第5話
メディアが伝える角川春樹像は全くの嘘だとは思わない。だが彼が角川書店を去って以降、業界のメディアミックスはさらに活発になったが、肝心の小説がつまらなくなった、と私は個人的に思う。
父、源義が社長時代、角川がランボーの詩集を編集しているとき、父から「おまえは文学を愛していない」と叱責されたという。学術的解説を省き、従来よりも装丁に注力した本を作っていたからだ。これに対し角川は「僕は僕なりに文学を愛しているが、ビジネスが大事」と答えたという。
結果、角川の編集したランボーの詩集は予定よりよく売れた。
このエピソードをもって角川が本物の文学をわかっていないと誤解されるが、彼が社長就任中、角川文庫は面白かった。

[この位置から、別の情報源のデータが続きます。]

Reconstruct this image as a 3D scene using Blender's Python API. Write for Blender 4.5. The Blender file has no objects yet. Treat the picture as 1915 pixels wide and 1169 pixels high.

小説は映画、テレビドラマ、漫画、アニメより面白くなくてはならない。あるいは他のメディアより面白くなければ本物の小説ではない。そして自分が編集を担当するのは本物の小説の原稿だけ......。
こうした気概を持った編集者が現在、業界にどれくらいいるだろうか。
違いがわかる男(あるいは女でも可)が業界のトップに戻ってくれば、小説も面白くなり、出版不況も少しはいい方向へ変わるように思えるのだが......。